#### Exercise:
Look below and pull out each line with the word "script".

#### Exercise data:
* Start *
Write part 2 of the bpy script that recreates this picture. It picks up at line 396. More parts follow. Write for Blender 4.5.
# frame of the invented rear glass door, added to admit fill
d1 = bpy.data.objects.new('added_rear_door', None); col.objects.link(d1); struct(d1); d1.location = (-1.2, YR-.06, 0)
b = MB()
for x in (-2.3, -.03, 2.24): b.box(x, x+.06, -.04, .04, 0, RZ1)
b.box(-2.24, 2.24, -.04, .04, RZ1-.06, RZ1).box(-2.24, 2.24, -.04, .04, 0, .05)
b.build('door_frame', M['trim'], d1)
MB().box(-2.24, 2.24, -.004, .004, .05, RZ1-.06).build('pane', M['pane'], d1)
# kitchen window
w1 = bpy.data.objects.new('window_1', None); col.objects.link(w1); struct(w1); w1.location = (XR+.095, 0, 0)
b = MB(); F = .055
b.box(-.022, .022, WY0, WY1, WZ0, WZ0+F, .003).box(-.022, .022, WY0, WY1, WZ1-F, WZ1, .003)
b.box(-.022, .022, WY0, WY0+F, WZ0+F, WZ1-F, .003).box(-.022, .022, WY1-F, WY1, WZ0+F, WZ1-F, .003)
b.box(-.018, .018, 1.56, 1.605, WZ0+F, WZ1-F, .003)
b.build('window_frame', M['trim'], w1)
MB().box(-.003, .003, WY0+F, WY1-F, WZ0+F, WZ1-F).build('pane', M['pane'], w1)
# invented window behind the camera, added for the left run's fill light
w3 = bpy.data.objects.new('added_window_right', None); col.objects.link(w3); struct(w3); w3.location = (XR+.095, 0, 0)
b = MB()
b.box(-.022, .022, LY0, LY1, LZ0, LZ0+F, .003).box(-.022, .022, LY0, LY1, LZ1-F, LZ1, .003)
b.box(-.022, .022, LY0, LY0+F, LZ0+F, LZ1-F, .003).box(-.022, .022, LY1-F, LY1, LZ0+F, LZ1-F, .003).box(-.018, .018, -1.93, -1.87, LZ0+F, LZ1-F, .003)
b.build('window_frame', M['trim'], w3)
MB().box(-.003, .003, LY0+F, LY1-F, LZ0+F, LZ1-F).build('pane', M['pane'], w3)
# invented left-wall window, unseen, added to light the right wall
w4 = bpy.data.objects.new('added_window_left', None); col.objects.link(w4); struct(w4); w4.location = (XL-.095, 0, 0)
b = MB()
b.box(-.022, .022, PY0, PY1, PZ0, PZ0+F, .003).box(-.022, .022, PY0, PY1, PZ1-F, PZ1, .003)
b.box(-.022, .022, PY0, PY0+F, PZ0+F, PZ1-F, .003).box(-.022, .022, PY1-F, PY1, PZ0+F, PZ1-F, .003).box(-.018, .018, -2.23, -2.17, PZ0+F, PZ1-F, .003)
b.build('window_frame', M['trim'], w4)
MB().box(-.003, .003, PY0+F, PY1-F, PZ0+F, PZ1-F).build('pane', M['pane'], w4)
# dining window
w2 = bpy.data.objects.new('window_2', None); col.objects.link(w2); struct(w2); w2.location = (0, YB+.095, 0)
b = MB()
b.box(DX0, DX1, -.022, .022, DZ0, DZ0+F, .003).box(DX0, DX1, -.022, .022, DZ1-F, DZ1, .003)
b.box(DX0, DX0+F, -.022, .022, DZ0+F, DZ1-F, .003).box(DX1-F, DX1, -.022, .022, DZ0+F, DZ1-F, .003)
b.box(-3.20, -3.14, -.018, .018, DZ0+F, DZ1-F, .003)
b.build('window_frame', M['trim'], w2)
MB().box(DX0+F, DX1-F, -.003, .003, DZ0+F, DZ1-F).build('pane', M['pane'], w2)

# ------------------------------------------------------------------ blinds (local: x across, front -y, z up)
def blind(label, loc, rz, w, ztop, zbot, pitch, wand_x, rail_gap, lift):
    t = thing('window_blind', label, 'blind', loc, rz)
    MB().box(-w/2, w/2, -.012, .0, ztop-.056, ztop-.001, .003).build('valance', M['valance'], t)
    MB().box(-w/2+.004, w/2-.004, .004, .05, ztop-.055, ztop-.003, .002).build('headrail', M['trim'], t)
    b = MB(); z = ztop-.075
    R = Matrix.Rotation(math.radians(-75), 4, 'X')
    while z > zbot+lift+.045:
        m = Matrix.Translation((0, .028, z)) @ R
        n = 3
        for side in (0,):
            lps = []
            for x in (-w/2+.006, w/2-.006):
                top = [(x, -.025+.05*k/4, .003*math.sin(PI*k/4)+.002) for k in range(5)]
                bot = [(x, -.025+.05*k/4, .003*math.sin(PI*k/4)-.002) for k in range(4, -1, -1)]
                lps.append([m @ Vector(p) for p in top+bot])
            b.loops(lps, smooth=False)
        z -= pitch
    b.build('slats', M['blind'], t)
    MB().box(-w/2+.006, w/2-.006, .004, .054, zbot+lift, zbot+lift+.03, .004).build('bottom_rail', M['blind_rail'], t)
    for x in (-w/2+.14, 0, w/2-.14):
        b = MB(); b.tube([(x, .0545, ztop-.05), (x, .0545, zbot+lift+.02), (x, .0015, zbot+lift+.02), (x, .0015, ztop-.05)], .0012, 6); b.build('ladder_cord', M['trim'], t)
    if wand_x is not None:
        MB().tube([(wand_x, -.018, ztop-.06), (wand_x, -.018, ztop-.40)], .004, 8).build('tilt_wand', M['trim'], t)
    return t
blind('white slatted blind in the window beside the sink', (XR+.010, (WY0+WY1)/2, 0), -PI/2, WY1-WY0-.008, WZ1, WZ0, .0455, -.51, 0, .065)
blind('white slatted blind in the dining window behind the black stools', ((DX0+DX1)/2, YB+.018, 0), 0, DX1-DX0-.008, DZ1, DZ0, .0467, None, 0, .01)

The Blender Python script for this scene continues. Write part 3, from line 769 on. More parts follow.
* End *
#### Written solution:
Write part 2 of the bpy script that recreates this picture. It picks up at line 396. More parts follow. Write for Blender 4.5.
The Blender Python script for this scene continues. Write part 3, from line 769 on. More parts follow.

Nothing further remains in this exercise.